What is required :: Without the pictures, output the lines of the material from the very first through the one that holds "return (f(r), f(g), f(b), 1.0)".

Entries supplied ::
============

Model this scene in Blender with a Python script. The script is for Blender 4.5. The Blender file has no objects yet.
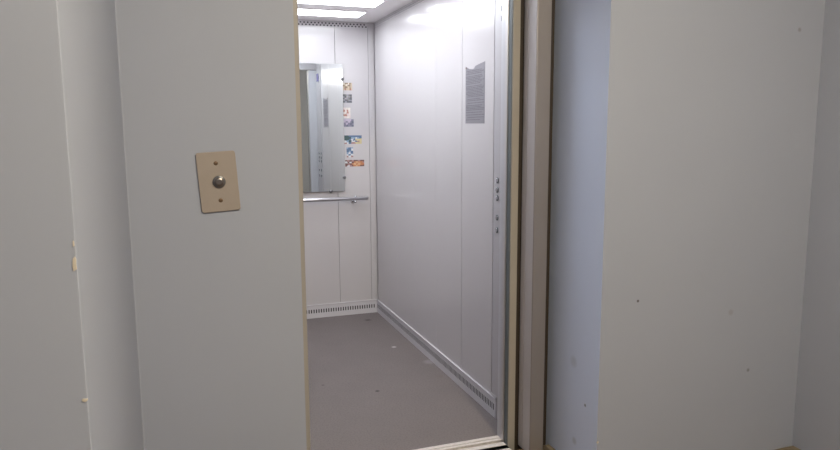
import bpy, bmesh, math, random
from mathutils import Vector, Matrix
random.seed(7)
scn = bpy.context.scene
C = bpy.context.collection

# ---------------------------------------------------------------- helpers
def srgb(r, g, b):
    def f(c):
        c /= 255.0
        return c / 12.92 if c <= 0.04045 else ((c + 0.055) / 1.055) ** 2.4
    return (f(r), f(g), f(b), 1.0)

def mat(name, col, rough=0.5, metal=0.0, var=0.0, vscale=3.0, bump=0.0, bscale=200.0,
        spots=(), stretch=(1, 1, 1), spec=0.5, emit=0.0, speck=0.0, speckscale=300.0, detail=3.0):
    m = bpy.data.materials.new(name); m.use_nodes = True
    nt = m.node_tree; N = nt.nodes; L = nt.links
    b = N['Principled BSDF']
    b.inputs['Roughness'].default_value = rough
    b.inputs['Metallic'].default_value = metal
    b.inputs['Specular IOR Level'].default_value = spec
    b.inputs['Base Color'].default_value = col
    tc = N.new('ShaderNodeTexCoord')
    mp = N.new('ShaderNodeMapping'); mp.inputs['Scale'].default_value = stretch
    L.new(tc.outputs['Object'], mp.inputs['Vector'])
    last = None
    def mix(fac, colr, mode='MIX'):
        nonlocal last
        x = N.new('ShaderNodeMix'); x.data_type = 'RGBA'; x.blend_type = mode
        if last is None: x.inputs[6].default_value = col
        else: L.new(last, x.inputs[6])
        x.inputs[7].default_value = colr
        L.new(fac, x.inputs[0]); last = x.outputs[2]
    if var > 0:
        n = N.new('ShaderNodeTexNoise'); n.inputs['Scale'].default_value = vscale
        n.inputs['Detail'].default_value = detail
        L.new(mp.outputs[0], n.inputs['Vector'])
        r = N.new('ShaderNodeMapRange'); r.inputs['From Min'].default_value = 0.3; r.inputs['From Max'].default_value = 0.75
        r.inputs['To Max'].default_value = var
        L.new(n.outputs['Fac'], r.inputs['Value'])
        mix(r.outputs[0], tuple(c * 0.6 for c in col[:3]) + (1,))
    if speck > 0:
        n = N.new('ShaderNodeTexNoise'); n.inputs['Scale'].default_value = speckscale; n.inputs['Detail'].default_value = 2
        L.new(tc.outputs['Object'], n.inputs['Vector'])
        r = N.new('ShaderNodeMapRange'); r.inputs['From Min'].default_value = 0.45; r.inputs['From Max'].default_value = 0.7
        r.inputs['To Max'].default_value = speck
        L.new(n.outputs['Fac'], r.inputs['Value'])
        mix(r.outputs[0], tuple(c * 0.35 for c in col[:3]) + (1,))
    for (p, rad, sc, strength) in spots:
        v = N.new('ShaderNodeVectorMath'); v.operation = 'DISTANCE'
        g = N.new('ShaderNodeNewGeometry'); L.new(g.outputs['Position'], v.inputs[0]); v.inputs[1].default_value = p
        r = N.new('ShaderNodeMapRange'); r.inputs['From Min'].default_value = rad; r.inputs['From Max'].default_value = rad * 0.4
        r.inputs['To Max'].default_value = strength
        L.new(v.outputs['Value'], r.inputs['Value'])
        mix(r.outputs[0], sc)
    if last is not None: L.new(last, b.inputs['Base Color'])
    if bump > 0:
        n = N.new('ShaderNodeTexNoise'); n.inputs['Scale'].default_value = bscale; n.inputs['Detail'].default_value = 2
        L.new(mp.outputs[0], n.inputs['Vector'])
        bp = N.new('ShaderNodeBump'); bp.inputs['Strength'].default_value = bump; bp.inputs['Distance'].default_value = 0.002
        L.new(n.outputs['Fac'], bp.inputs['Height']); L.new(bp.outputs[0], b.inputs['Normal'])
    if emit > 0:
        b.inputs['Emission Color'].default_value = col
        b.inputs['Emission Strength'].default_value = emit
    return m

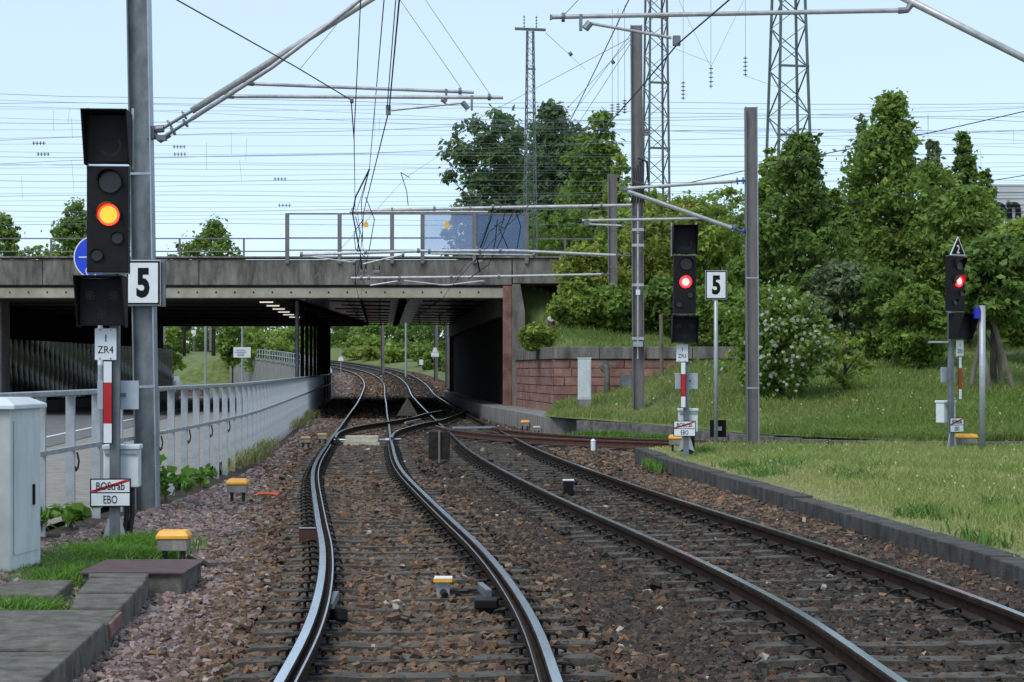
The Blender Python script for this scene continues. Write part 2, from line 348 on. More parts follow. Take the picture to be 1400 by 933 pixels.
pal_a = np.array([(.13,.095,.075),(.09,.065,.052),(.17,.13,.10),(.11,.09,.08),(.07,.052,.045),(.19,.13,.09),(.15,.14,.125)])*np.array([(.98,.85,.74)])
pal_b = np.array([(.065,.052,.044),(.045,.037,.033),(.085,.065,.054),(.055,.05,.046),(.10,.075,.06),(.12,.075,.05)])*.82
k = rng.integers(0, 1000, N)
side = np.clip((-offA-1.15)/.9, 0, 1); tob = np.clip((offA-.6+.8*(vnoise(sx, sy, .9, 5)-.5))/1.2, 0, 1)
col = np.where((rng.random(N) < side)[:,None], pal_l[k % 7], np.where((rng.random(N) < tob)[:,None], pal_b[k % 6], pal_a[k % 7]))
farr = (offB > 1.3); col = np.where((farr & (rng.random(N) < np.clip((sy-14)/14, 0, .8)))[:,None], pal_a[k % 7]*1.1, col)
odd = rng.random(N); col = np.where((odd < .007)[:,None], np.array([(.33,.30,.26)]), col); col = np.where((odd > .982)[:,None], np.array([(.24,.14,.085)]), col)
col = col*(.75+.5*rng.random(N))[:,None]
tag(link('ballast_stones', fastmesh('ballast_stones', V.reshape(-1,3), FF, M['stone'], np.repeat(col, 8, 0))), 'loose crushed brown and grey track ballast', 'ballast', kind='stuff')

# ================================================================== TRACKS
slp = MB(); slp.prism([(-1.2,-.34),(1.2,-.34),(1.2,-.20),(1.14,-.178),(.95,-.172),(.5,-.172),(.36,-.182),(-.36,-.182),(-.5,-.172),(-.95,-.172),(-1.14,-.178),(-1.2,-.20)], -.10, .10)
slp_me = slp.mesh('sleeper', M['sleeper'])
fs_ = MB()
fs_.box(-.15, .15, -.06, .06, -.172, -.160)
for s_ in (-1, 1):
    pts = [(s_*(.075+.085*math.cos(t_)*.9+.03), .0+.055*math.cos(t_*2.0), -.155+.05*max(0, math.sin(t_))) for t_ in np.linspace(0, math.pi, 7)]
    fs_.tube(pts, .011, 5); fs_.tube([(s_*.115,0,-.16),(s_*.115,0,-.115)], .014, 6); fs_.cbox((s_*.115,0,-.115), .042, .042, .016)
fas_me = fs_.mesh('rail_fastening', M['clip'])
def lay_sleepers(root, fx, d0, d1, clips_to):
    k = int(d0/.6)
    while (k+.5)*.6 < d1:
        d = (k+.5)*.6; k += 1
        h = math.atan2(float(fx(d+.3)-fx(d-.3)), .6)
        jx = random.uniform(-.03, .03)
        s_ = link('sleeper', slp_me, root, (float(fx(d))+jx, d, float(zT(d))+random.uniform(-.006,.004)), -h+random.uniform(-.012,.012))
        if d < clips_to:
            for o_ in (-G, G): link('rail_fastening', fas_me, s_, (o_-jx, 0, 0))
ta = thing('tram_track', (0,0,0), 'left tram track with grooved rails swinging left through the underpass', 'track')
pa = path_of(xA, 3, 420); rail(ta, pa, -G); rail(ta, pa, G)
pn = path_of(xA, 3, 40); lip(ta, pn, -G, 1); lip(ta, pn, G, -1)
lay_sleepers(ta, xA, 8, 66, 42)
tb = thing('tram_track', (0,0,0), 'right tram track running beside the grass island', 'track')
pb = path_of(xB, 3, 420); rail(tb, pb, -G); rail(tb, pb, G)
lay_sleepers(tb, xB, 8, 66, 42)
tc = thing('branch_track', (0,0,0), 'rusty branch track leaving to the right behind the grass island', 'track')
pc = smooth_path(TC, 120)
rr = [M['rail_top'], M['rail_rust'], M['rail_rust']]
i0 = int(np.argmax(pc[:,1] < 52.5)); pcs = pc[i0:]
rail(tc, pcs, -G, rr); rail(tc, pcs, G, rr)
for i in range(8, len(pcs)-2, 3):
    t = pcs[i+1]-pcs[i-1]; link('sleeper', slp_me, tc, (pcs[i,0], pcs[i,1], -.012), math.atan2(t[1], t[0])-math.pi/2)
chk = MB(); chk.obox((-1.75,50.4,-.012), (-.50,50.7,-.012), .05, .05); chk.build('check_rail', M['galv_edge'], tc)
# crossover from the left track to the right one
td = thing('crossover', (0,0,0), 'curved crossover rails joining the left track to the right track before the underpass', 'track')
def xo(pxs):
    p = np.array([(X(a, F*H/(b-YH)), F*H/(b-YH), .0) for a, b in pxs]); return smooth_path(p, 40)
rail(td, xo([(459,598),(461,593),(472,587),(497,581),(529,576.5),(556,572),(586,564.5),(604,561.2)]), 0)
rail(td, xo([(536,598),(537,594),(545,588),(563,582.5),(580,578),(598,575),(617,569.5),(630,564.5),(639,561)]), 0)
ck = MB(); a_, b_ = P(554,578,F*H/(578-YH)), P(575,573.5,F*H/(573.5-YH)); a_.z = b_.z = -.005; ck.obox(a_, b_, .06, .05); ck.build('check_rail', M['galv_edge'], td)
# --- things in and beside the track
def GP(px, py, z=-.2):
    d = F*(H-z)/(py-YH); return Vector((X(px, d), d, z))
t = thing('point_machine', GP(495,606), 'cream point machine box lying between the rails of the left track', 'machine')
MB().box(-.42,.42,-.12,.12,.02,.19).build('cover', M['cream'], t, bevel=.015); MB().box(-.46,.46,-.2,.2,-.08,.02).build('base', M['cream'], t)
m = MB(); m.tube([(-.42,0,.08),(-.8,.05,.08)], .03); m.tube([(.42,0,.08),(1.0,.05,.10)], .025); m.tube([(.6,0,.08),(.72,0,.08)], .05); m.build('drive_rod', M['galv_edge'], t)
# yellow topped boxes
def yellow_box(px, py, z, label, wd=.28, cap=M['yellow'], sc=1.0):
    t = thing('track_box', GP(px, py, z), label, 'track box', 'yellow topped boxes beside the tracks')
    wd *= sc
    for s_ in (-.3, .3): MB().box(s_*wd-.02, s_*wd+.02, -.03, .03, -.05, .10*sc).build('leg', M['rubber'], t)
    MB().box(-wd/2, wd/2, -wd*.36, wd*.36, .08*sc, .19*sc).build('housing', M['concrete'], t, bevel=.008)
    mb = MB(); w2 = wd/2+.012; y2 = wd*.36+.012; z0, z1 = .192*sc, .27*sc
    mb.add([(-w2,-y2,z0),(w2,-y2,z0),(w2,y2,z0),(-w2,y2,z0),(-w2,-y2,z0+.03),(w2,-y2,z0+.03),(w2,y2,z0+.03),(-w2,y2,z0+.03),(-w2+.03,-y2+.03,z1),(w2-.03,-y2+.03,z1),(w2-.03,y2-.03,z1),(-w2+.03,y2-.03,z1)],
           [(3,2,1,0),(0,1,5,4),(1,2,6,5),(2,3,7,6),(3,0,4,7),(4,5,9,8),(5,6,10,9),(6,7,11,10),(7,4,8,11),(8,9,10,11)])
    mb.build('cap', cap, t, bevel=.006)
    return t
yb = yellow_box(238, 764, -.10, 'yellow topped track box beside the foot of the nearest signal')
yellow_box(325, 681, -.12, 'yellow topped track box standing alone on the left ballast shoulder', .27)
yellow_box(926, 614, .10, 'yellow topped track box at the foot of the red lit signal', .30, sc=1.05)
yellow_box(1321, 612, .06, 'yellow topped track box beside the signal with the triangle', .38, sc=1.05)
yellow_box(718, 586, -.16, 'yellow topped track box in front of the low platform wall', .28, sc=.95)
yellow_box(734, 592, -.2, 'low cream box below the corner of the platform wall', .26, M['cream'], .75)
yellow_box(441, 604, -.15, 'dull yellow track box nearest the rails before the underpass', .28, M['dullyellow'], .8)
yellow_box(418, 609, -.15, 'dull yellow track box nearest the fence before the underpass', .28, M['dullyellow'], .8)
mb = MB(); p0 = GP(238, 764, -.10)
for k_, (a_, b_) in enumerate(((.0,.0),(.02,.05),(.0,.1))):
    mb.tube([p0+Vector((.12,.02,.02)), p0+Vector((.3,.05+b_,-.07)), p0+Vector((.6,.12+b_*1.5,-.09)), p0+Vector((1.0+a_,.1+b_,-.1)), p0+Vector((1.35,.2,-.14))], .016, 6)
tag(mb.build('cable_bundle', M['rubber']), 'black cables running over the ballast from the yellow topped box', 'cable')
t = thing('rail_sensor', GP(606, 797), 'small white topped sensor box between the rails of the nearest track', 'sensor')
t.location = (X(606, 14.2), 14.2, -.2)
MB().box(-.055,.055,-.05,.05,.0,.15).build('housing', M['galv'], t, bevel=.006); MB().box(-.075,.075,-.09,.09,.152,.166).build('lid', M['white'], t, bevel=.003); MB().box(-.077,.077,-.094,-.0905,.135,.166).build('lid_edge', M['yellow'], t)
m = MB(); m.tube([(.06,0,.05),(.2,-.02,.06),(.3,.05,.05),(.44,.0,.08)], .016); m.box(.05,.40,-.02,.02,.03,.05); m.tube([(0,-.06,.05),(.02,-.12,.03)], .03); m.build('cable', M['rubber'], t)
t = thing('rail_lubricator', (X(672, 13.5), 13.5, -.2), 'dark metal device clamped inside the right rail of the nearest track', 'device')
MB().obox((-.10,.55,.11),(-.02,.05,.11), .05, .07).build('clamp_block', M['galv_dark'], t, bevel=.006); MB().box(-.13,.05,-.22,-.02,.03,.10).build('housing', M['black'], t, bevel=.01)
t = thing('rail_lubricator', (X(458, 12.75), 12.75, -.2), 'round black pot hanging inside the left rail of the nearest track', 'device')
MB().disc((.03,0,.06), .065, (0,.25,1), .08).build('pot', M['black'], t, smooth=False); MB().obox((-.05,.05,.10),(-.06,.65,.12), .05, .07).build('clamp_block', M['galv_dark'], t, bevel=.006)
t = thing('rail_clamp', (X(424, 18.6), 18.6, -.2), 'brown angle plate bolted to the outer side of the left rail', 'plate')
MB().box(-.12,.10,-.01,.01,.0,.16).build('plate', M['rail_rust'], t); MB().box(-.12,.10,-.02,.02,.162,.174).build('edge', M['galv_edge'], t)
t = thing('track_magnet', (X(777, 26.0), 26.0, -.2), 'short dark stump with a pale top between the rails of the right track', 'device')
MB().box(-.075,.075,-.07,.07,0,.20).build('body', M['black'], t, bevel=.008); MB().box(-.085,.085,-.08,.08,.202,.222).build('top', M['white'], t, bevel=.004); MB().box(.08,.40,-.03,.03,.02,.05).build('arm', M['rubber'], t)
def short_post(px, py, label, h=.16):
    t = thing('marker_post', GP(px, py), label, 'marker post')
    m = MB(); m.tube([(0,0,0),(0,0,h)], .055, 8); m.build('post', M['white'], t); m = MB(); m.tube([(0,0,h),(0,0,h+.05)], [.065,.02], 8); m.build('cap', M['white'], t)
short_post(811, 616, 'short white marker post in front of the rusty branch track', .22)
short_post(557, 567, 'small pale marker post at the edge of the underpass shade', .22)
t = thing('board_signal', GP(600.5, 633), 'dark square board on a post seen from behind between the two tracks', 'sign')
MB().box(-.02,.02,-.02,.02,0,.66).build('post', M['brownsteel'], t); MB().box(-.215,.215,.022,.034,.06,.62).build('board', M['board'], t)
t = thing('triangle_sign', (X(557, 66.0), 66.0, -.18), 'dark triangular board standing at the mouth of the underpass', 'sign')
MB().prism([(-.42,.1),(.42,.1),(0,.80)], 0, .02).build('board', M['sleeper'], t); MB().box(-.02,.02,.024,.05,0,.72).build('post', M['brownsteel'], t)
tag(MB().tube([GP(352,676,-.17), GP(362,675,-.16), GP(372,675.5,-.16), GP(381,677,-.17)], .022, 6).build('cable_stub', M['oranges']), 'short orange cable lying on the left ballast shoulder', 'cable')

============

The result ::
Model this scene in Blender with a Python script. The script is for Blender 4.5. The Blender file has no objects yet.
import bpy, bmesh, math, random
from mathutils import Vector, Matrix
random.seed(7)
scn = bpy.context.scene
C = bpy.context.collection

# ---------------------------------------------------------------- helpers
def srgb(r, g, b):
    def f(c):
        c /= 255.0
        return c / 12.92 if c <= 0.04045 else ((c + 0.055) / 1.055) ** 2.4
    return (f(r), f(g), f(b), 1.0)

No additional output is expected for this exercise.